━━ MATERIAL SHOWN ━━
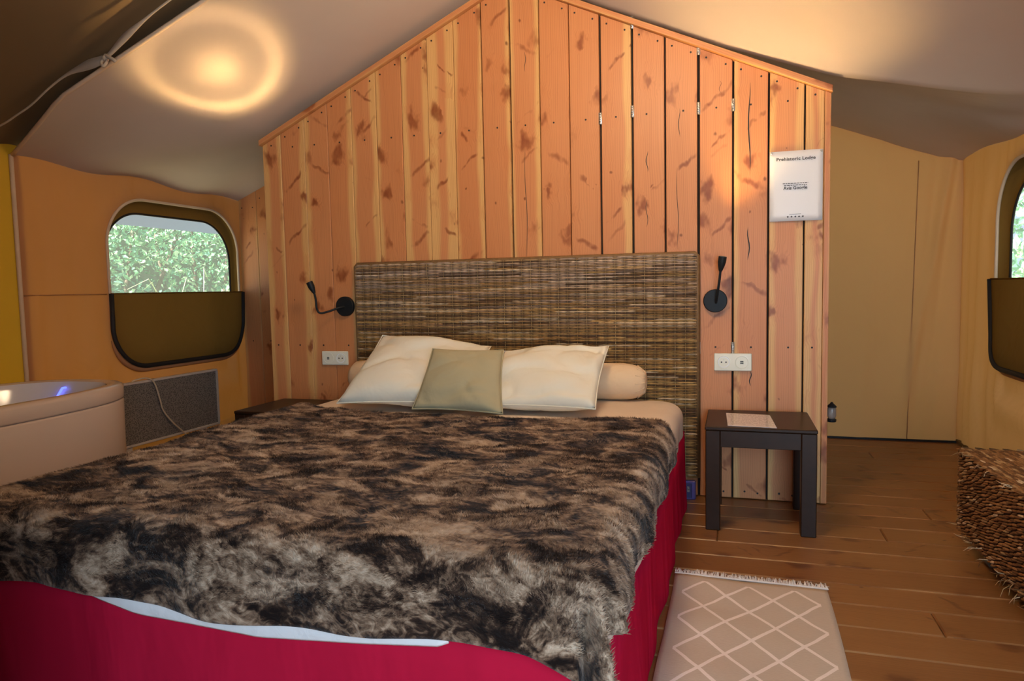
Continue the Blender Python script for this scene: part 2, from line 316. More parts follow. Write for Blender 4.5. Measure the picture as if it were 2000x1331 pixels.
# ------------------------------------------------------------------ structure
XC, XL, XR, YB, YF = 0.97, -1.25, 3.19, 1.41, -5.0
def struct(o, label, cat): return tag(o, label, cat, None, 'structure')
def ceil_z(x, y):
    a = abs(x - XC); t = max(0.0, min(1.0, (a - 1.36) / 0.86))
    zc = (2.366 if x > XC else 2.400) - 0.4575 * min(a, 1.36) + (0.030 * max(0.0, min(1.0, (a - 0.95) / 0.41)) if x > XC else 0)
    zm = zc if a < 1.36 else zc + (1.6 - zc) * (t ** 0.9)
    zf = 1.6 + 0.385 * (2.22 - a); zb = 1.6 + 0.373 * (2.22 - a)
    if x > XC:
        wt = math.exp(-abs(y) / 0.30) if y < 0 else math.exp(-abs(y) / 0.22)
    else: wt = math.exp(-(y / 0.5) ** 2)
    z = (zf if y < 0 else zb) * (1 - wt) + zm * wt
    e = max(0.0, 1 - (2.22 - a) / 0.75)               # slack along the eaves
    if x < XC: z += e * (0.013 * math.sin(y * 9.5 + 1.0) - 0.03 * smooth(np.float64((y + 0.2) / 1.1))) * (1 - 0.0 * e)
    else: z += e * 0.02 * math.sin(y * 5.0 + 2 + 6 * (2.22 - a)) + 0.016 * math.exp(-((y - 0.35 - 0.35 * (2.22 - a)) / 0.12) ** 2) * e
    return z
def edge_y(x): return -0.85 + 0.16 * (1 - min(1, (x - XL) / 0.5)) if x < XC else -0.85
mb = MB()
def cf(i, j):
    x = XL + (XR - XL) * i; y0 = edge_y(x); y = y0 + (YB + 0.02 - y0) * j; return (x, y, ceil_z(x, y))
ceiling = mb.grid(cf, 110, 70).build('ceiling', M['ceil'], None, True); struct(ceiling, 'grey beige canvas ceiling sloping down on both sides of the ridge', 'ceiling')
MB().tube([(x, edge_y(x) - 0.004, ceil_z(x, edge_y(x)) - 0.004) for x in np.linspace(XL, XR, 60)], 0.009, 8).build('piping', M['pipe'], ceiling, True)
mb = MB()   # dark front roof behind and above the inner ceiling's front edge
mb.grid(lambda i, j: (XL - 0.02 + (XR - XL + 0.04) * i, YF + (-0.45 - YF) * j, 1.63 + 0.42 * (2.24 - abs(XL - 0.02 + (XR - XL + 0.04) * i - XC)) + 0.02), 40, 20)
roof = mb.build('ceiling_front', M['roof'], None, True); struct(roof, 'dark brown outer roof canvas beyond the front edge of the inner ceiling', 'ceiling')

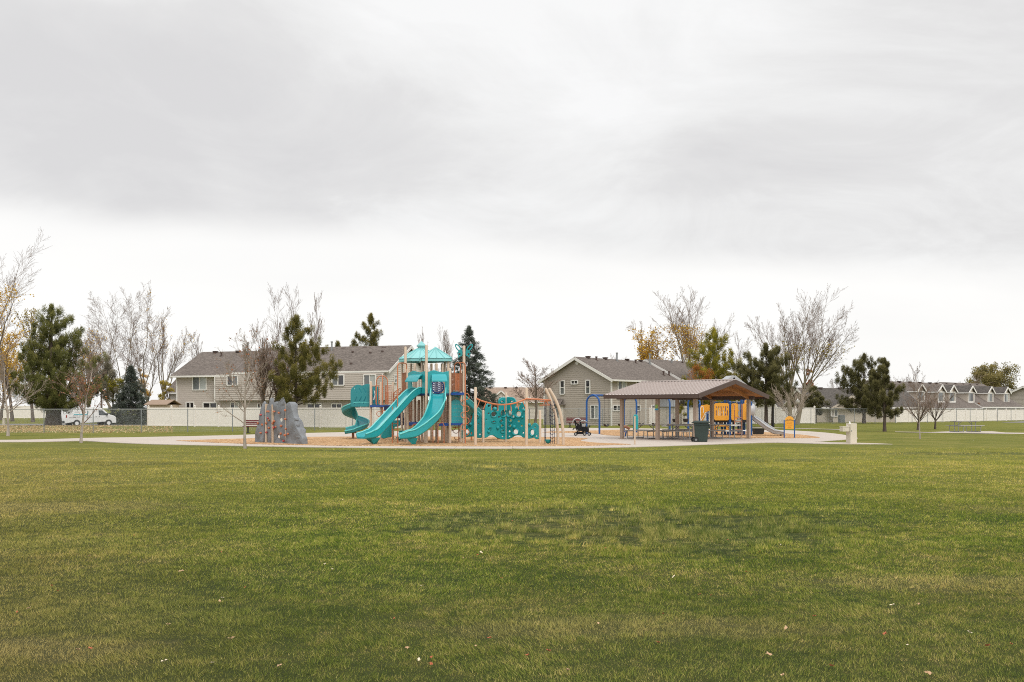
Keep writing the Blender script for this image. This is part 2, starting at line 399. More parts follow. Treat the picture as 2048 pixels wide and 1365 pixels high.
━━━
## WHAT THIS TASK INVOLVES
Without the pictures, print the whole listing exactly as given.

## TASK SOLUTION
Continue the Blender Python script for this scene: part 2, from line 316. More parts follow. Write for Blender 4.5. Measure the picture as if it were 2000x1331 pixels.
# ------------------------------------------------------------------ structure
XC, XL, XR, YB, YF = 0.97, -1.25, 3.19, 1.41, -5.0
def struct(o, label, cat): return tag(o, label, cat, None, 'structure')
def ceil_z(x, y):
    a = abs(x - XC); t = max(0.0, min(1.0, (a - 1.36) / 0.86))
    zc = (2.366 if x > XC else 2.400) - 0.4575 * min(a, 1.36) + (0.030 * max(0.0, min(1.0, (a - 0.95) / 0.41)) if x > XC else 0)
    zm = zc if a < 1.36 else zc + (1.6 - zc) * (t ** 0.9)
    zf = 1.6 + 0.385 * (2.22 - a); zb = 1.6 + 0.373 * (2.22 - a)
    if x > XC:
        wt = math.exp(-abs(y) / 0.30) if y < 0 else math.exp(-abs(y) / 0.22)
    else: wt = math.exp(-(y / 0.5) ** 2)
    z = (zf if y < 0 else zb) * (1 - wt) + zm * wt
    e = max(0.0, 1 - (2.22 - a) / 0.75)               # slack along the eaves
    if x < XC: z += e * (0.013 * math.sin(y * 9.5 + 1.0) - 0.03 * smooth(np.float64((y + 0.2) / 1.1))) * (1 - 0.0 * e)
    else: z += e * 0.02 * math.sin(y * 5.0 + 2 + 6 * (2.22 - a)) + 0.016 * math.exp(-((y - 0.35 - 0.35 * (2.22 - a)) / 0.12) ** 2) * e
    return z
def edge_y(x): return -0.85 + 0.16 * (1 - min(1, (x - XL) / 0.5)) if x < XC else -0.85
mb = MB()
def cf(i, j):
    x = XL + (XR - XL) * i; y0 = edge_y(x); y = y0 + (YB + 0.02 - y0) * j; return (x, y, ceil_z(x, y))
ceiling = mb.grid(cf, 110, 70).build('ceiling', M['ceil'], None, True); struct(ceiling, 'grey beige canvas ceiling sloping down on both sides of the ridge', 'ceiling')
MB().tube([(x, edge_y(x) - 0.004, ceil_z(x, edge_y(x)) - 0.004) for x in np.linspace(XL, XR, 60)], 0.009, 8).build('piping', M['pipe'], ceiling, True)
mb = MB()   # dark front roof behind and above the inner ceiling's front edge
mb.grid(lambda i, j: (XL - 0.02 + (XR - XL + 0.04) * i, YF + (-0.45 - YF) * j, 1.63 + 0.42 * (2.24 - abs(XL - 0.02 + (XR - XL + 0.04) * i - XC)) + 0.02), 40, 20)
roof = mb.build('ceiling_front', M['roof'], None, True); struct(roof, 'dark brown outer roof canvas beyond the front edge of the inner ceiling', 'ceiling')

Keep writing the Blender script for this image. This is part 2, starting at line 399. More parts follow. Treat the picture as 2048 pixels wide and 1365 pixels high.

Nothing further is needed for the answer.